Конституция свободы — страница 95 из 105

. В основе этой политики лежит, по-видимому, довольно наивное заблуждение post hoc ergo propter hoe [«после этого – значит, вследствие этого» (лат.)]: поскольку исторически рост богатства сопровождался быстрой индустриализацией, был сделан вывод, что индустриализация обеспечит ускоренный рост богатства. Здесь промежуточный результат очевидным образом спутан с причиной. Действительно, по мере роста душевой производительности в результате увеличения инвестирования капитала в орудия труда, а еще больше в результате инвестиций в знания и умения, все больше дополнительного продукта становится востребованным в форме изделий промышленности. Верно и то, что существенный рост производства продовольствия в этих странах потребует большего количества орудий труда. Но ни одно из этих соображений не меняет следующего факта: чтобы крупномасштабная индустриализация стала самым быстрым путем повышения среднего дохода, необходим излишек сельскохозяйственной продукции, который позволит прокормить население, занятое в промышленности[804]. Если доступно неограниченное количество капитала и при условии, что сама доступность капитала может быстро изменить уровень знаний и установки сельского населения, этим странам имело бы смысл взяться за планомерную перестройку своих экономик по образцу самых развитых капиталистических стран. Но совершенно очевидно, что этот вариант лежит за пределами их возможностей. Для того чтобы таким странам, как Индия и Китай, обеспечить быстрый рост уровня жизни, необходимо лишь малую часть доступного капитала направлять на производство сложного промышленного оборудования и, вероятно, ничего не вкладывать в высокоавтоматизированные «капиталоемкие» производства, характерные для стран с высокой рыночной ценностью труда; этим странам следует «размазывать» капитал как можно более широко и «тонко» по всем тем направлениям его применения, которые непосредственно приведут к увеличению производства продовольствия.

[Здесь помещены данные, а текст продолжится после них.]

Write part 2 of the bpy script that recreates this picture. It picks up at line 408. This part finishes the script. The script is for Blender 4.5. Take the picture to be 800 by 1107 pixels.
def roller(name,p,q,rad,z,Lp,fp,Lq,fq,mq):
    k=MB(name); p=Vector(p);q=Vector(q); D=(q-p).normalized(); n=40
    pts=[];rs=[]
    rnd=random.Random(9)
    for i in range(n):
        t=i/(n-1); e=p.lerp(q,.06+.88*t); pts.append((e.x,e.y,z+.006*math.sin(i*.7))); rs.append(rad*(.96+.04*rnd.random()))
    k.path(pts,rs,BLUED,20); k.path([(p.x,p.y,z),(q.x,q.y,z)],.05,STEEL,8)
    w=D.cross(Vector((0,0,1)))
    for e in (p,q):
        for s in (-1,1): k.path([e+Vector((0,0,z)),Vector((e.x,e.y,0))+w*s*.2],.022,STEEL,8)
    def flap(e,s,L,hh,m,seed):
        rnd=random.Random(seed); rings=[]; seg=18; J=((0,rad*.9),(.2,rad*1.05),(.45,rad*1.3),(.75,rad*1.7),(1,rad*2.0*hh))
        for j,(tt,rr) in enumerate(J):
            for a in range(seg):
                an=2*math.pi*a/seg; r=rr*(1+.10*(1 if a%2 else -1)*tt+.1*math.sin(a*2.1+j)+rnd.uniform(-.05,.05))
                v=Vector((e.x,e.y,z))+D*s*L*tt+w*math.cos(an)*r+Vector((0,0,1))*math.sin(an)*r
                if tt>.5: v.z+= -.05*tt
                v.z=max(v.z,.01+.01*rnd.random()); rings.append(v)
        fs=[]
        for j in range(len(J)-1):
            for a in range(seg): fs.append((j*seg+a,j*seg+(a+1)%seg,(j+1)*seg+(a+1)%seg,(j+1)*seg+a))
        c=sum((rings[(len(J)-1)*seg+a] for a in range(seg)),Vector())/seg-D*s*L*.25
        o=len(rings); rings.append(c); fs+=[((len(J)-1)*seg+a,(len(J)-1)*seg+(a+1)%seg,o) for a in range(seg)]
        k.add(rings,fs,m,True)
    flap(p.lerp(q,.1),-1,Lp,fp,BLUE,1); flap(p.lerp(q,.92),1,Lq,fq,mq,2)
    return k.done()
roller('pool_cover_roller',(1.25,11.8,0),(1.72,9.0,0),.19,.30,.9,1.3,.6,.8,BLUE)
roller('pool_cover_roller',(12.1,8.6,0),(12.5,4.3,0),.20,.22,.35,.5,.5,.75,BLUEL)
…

Принципиально непредсказуемое развитие, которое может стать результатом использования в экономиках, крайне бедных капиталом, передовых технологических знаний, вероятно, будет идти быстрее в условиях свободы, чем в случае планомерного воспроизведения образцов, заимствованных в обществах, для которых характерно совершенно иное соотношение между трудом и капиталом, чем будет в новых экономиках в обозримом времени. Сколь бы ни были сильны в таких странах доводы в пользу того, что государство должно взять на себя инициативу – давать примеры для подражания и щедро расходовать средства на распространение знаний и образование, – мне представляется, что аргументация против всеобъемлющего планирования и государственного управления хозяйственной деятельностью в данном случае еще более убедительна, чем когда речь идет о более развитых странах. Я говорю сейчас и об экономике, и о культуре. Только свободный рост позволит таким странам развить собственную жизнеспособную цивилизацию, которая сможет внести заметный вклад в удовлетворение потребностей человечества.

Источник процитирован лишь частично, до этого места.